Entro il secondo semestre del 2025, dovremmo quindi costruire 264.480 nuovi postipubblici solo per poter raggiungere il target minimo del 30%.

I fondi del Pnrr

Vediamo com’è la situazione. Nel Pnrr sono stati stanziati 3,7 miliardi di euro destinati alla ristrutturazione, alla conversione e alla la costruzione di strutture per i bambini di età compresa tra 0 e 6 anni. Di questo ammontare complessivo, 3 miliardi provengono dia fondi europei, 2 da Next Generation EU e 1 dai fondi di coesione.

Ottimo, si penserà. Non fosse che la prima scadenza per la presentazione dei nuovi progetti di costruzione degli asili nido è stata un flop: la prima, del 28 febbraio 2022, è stata rinviata di un mese perché sono arrivate domande per un ammontare complessivo che a stento raggiungeva la metà dell’importo stanziato.

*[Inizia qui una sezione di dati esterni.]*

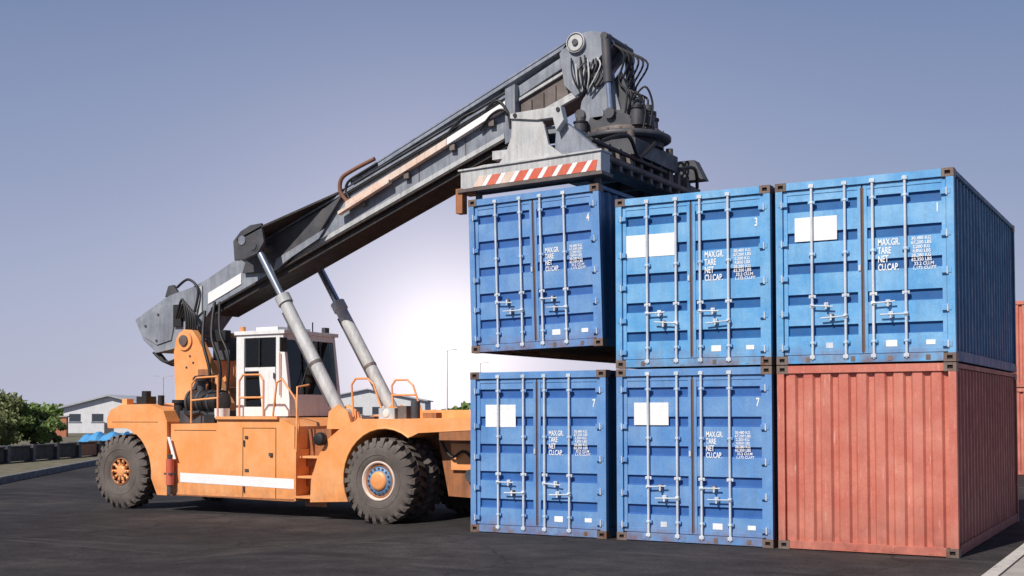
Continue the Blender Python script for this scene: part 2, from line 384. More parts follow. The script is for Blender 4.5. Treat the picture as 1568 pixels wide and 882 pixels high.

Per non parlare poi della distribuzione territoriale. Infatti, anche nel secondo bando le domande sono state insufficienti. Con ripercussioni preoccupanti.

I divari che persistono

Se nel Nord Italia, in molti casi la soglia del 30% è già stata raggiunta, in alcune regioni del Sud è tuttora lontanissima. E le domande per accedere ai fondi del Pnrr sono provenute più numerose proprio dalle aree del Nord (anziché da quelle del Sud).

In effetti, all’apertura del secondo bando le il Meridione, che dovrebbe assorbire il 55% dell’importo complessivo, ha risposto timidamente. Al punto che i termini per presentare le domande di accesso ai fondi sono stati riaperti fino a maggio, ma solo per i Comuni del Sud Italia, con una priorità data ai Comuni della Basilicata, del Molise e della Sicilia.

Le motivazioni addotte dalle Regioni del Mezzogiorno per non aver presentato domanda, però, sono tutto fuorché irrazionali. In effetti, nella stesura del Pnrr, i fondi sono stati destinati alla costruzione delle strutture per l’infanzia, ma non alla retribuzione del personale che poi avrebbe dovuto esservi impiegato (lo so, il nostro è un Paese meraviglioso).

È dovuto intervenire il Miur in seconda battuta per coprire questi costi almeno nella fase iniziale di avvio delle strutture, ma va da sé che, in questo modo, le aree più fragili del territorio italiano (che, se vogliamo, sono proprio quelle che più necessitano di strutture pubbliche) rischiano di rimanere escluse dalla possibilità stessa di partecipare al bando. Al punto che anche in questo ambito è dovuta intervenire la magistratura contabile, facendo esplicito riferimento alle spese di gestione quali cause della scarsa risposta al bando da parte degli enti locali e anche raccomandando al Ministero dell’Istruzione di razionalizzare la gestione dei fondi.

Sono numeri, sono dati, ma è la vita dei nostri figli e delle nostre figlie, è la vita delle donne e degli uomini di questo Paese. E ancora una volta sentiamo la necessità di ribadirlo: questi non possono essere trattati come temi secondari. È qui che si gioca il futuro, anche economico, dell’Italia.